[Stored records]
>>>
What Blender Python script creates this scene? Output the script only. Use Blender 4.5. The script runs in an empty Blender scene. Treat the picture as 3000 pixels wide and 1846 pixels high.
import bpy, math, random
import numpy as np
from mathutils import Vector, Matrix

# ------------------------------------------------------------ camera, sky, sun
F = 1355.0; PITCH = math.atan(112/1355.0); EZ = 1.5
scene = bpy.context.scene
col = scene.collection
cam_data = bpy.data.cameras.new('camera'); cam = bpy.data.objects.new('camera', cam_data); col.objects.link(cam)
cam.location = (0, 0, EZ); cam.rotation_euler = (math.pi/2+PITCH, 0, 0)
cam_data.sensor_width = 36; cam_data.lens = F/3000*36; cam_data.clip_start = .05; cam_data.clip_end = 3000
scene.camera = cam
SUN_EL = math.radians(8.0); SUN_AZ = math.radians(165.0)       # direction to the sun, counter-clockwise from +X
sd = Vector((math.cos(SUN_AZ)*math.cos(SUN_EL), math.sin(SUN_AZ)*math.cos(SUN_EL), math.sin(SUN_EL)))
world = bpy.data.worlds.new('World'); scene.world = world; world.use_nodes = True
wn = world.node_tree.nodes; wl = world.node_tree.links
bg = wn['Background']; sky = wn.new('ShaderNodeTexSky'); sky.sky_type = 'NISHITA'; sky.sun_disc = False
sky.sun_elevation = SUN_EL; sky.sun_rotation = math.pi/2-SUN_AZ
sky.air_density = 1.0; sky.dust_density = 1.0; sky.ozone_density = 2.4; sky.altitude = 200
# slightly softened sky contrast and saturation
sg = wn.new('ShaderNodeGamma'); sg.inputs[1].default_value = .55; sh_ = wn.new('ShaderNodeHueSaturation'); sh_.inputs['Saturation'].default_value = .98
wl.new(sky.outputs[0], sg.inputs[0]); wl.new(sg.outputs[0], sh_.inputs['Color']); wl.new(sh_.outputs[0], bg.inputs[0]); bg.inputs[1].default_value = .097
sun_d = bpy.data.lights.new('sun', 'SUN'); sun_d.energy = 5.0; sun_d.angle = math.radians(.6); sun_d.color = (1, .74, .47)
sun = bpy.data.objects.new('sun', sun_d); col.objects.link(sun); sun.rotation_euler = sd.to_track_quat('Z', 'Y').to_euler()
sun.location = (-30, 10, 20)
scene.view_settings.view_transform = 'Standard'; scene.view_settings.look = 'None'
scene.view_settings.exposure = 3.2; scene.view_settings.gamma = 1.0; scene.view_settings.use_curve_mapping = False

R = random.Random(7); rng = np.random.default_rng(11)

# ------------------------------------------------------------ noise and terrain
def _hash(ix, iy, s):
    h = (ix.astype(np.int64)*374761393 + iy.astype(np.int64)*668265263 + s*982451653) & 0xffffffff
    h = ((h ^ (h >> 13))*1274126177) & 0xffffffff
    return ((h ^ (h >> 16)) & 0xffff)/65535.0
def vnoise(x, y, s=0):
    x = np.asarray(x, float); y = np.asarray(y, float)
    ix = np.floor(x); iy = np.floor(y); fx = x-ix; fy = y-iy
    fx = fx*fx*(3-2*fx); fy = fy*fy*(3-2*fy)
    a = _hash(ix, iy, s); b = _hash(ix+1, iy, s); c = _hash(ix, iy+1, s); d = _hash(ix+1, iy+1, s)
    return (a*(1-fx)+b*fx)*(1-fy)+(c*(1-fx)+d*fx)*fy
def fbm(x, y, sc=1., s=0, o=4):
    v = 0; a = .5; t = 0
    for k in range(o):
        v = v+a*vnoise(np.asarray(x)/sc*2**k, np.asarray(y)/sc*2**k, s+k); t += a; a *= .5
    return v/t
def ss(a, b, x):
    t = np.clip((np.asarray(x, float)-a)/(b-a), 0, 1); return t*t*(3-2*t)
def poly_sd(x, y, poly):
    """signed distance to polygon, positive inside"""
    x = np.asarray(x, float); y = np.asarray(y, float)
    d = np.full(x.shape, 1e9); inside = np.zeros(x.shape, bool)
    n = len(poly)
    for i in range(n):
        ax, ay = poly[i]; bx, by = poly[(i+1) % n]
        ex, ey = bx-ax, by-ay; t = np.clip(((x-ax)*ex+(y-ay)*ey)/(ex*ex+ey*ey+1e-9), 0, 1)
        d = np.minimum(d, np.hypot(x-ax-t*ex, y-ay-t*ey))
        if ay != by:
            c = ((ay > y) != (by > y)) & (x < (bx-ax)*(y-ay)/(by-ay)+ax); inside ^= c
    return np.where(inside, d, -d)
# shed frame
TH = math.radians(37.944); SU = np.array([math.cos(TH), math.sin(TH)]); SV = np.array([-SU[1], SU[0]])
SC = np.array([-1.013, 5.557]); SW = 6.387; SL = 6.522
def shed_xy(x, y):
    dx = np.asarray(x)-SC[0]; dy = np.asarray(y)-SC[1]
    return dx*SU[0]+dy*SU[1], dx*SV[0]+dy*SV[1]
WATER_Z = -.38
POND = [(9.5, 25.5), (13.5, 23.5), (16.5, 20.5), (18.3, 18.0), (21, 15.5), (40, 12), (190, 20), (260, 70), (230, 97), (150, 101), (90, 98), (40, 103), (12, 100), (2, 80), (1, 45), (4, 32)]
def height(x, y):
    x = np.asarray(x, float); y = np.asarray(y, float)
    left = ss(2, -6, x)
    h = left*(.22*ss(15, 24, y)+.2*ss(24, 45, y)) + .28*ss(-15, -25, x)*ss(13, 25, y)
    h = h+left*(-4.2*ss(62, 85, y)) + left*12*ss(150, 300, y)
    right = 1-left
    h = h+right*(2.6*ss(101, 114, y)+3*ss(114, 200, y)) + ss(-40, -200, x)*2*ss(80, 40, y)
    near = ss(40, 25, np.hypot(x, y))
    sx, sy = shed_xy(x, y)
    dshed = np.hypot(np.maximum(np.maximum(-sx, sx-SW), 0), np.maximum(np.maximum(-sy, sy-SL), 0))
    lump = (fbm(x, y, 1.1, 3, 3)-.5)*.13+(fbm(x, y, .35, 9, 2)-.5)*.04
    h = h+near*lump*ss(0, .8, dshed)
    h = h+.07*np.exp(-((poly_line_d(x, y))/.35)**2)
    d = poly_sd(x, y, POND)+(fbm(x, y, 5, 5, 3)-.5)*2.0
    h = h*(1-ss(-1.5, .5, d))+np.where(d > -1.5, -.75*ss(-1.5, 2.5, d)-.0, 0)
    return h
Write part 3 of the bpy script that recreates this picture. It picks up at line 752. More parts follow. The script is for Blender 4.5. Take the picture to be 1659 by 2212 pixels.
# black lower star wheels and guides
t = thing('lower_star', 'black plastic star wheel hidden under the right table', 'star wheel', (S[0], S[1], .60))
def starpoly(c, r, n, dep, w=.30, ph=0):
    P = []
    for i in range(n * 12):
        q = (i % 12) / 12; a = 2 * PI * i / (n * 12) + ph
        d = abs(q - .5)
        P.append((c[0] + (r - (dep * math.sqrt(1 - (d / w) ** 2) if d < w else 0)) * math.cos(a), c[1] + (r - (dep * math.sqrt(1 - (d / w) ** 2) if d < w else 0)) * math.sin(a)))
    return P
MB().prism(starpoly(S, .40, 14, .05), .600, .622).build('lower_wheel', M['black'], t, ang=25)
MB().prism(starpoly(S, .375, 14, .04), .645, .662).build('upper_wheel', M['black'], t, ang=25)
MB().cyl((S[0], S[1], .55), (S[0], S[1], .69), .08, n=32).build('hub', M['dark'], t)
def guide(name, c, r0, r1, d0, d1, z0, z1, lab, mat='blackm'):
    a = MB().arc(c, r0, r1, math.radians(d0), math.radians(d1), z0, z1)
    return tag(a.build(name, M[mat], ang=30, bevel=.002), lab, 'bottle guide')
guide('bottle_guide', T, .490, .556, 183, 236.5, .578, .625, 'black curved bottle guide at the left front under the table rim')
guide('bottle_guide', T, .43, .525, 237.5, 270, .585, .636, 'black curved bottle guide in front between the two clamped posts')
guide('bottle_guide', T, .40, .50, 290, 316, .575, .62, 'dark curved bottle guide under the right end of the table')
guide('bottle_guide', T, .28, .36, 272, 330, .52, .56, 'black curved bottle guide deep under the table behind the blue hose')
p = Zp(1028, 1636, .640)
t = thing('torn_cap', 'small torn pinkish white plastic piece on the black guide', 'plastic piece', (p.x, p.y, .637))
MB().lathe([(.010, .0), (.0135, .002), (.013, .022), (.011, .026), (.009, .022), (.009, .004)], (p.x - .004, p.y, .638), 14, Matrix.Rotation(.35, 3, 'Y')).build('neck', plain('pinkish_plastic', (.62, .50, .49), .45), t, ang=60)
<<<
Exercise
Word for word, please print every line from the beginning of the records to the line bearing "from mathutils import Vector, Matrix", counting both ends and stopping there.

Worked answer
What Blender Python script creates this scene? Output the script only. Use Blender 4.5. The script runs in an empty Blender scene. Treat the picture as 3000 pixels wide and 1846 pixels high.
import bpy, math, random
import numpy as np
from mathutils import Vector, Matrix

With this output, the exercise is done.